Sunday, 21 November 2010

Betrayed by Rough Trade lies?

I have just finished reading the excellent book Document and Eyewitness: An Intimate History of Rough Trade by Neil Taylor, which charts the various trials and tribulations that have afflicted Rough Trade over its 30 plus year history. I have always had a soft spot for Rough Trade, as a youth I used to buy a lot of Rough Trade singles and use their mail order, and when I first came to London in the late 1980s spent a lot of time in their Covent Garden branch especially. The book details not only all the financial and ownership problems with which they have been periodically affected, but also a spirit of adventure and a great ear for music by  Geoff Travis and others. Given my work interests I found a lot of the material about the relationships with the artists particularly interesting, including the copy of the original hand written contract, written out in biro on a notepad which says:

1. We... agree to make records and sell them until either or both of the parties reasonably disagree with the arrangement.
2.We agree that once agreed recording, manufacturing and promotional costs have been deducted we will share the ensuing profit equally.

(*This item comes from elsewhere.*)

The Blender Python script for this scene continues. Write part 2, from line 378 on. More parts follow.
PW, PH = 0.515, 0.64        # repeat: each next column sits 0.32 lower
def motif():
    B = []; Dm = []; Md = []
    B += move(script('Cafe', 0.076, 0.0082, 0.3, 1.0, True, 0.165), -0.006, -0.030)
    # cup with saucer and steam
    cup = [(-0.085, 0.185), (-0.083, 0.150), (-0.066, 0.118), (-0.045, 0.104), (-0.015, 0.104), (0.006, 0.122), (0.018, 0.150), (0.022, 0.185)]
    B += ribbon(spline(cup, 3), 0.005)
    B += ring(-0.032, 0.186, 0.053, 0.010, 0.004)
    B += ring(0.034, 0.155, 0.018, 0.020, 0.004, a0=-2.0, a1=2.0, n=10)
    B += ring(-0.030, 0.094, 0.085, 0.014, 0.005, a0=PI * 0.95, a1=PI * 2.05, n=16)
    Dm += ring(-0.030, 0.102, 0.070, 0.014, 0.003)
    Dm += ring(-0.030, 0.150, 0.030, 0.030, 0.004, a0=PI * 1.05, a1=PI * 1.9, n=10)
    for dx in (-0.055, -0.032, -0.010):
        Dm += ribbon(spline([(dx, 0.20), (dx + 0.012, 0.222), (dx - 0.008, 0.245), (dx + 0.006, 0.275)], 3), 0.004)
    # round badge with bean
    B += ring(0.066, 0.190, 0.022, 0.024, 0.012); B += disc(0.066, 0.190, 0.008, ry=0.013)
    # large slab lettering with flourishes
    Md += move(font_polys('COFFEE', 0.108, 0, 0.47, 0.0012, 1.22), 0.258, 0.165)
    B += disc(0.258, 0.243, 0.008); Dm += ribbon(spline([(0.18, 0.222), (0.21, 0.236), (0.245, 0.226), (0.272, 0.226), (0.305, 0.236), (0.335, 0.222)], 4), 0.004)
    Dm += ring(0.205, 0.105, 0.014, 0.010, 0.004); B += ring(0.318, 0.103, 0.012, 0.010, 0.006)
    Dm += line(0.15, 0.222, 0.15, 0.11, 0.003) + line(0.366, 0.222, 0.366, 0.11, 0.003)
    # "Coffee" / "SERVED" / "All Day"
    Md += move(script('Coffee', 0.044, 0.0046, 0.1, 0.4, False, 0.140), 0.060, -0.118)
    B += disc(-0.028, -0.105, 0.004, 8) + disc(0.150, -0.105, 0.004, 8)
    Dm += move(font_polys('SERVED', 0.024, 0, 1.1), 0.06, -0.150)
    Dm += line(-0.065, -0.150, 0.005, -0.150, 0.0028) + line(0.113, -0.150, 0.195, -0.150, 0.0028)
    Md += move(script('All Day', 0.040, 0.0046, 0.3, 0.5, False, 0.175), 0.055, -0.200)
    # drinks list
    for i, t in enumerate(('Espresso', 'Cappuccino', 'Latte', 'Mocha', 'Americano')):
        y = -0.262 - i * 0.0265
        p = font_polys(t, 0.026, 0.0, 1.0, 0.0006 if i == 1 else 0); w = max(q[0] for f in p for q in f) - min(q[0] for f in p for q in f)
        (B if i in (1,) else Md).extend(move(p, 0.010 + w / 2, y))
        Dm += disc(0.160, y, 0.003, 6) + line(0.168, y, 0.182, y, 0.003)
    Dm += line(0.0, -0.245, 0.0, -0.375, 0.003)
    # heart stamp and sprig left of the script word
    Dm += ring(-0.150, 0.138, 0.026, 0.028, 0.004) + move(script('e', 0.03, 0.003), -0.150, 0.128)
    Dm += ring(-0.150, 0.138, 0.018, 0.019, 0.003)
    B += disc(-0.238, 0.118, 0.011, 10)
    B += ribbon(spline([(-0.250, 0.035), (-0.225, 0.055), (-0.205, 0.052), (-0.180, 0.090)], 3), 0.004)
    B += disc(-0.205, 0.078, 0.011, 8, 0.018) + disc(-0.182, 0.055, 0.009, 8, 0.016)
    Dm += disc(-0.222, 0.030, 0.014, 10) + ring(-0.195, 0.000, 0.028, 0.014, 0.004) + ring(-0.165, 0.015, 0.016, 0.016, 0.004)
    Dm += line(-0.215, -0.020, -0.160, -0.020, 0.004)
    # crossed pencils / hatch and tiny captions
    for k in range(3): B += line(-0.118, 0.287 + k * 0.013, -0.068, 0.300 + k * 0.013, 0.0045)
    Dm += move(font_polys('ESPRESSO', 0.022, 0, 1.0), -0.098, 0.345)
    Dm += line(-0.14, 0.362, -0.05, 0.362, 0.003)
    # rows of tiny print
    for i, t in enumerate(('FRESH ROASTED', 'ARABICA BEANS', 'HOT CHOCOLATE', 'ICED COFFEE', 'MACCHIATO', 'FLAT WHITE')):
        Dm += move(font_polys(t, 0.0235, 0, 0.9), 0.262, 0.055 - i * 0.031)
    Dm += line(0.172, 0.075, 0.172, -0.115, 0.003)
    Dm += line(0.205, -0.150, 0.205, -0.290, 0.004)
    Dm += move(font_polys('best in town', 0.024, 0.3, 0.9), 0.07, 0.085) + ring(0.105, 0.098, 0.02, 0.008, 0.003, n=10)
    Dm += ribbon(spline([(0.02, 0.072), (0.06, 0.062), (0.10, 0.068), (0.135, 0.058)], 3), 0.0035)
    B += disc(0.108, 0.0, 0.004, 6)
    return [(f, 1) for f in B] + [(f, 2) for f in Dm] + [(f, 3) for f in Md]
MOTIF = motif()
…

Great stuff - and a real two fingers to the more corporate  financially oriented labels at the time. Of course such an approach does not necessarily mean a  smooth ride and a happy artist, the ethos is refreshing and brings to mind a lot of the optimism and focus of lots of these early independent labels such as Factory, Fast Product, Postcard etc. A former PhD student of mine, Oxana Chiscenco, graduates with her PhD today at the Barbican. Oxana wrote a brilliant PhD thesis based around the need to protect independent record labels  and it seems fitting to send her hearty congratulations today.